If your landlord tries to change other terms mid-tenancy — not just rent — that’s a separate issue worth understanding. [Can a Landlord Change Lease Terms After a Tenant Moves In?] explains what landlords can and can’t alter once you’re already in a unit.


Frequently Asked Questions

Q: Can a landlord raise rent every month on a month-to-month lease? A: Technically yes, as long as they give proper notice each time — usually 30 days. In practice, most don’t do this constantly, but rent control laws in some cities do limit how often increases can happen.

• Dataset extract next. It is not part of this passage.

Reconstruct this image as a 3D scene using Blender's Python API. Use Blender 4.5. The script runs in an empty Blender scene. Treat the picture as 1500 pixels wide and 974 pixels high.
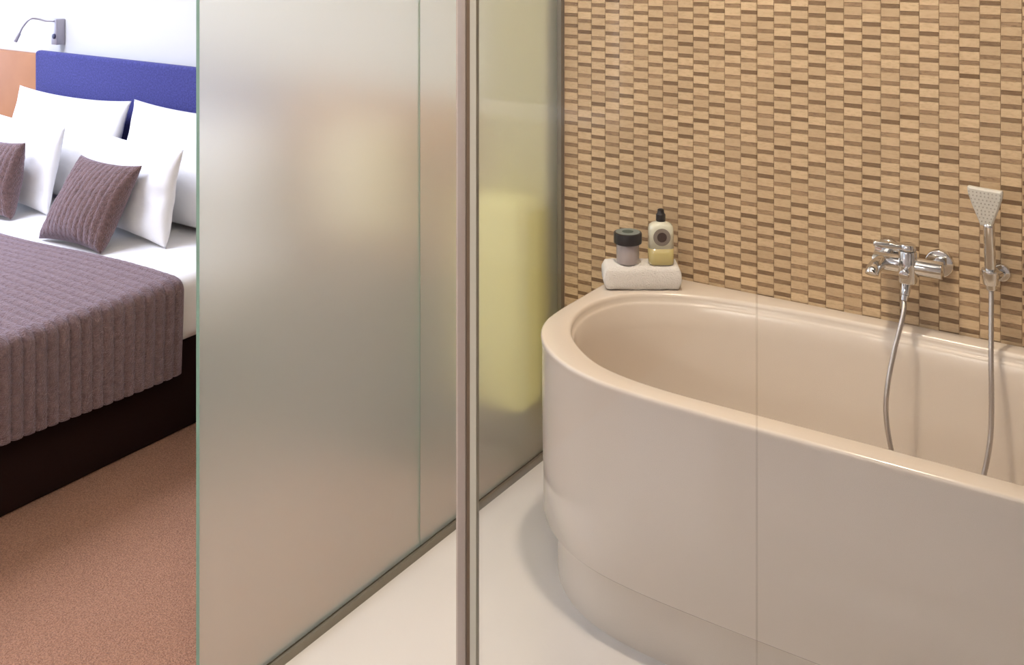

Q: Do I need to sign anything to go month-to-month after my lease ends? A: In most states, no. When a fixed-term lease expires and neither party signs a renewal, the tenancy automatically converts to month-to-month under the same terms. Some landlords ask you to sign a month-to-month addendum — read it carefully before you do.

Q: How much notice do I need to give to end a month-to-month lease? A: Typically 30 days written notice, though some states or leases require more. Send your notice in writing — email with confirmation or certified mail — and keep a copy for your records.


Month-to-month tenancy gives you breathing room, but it works best when you understand exactly what you’ve agreed to. Know your notice requirements, know your local laws, and don’t assume the arrangement is as flexible for you as it is for your landlord.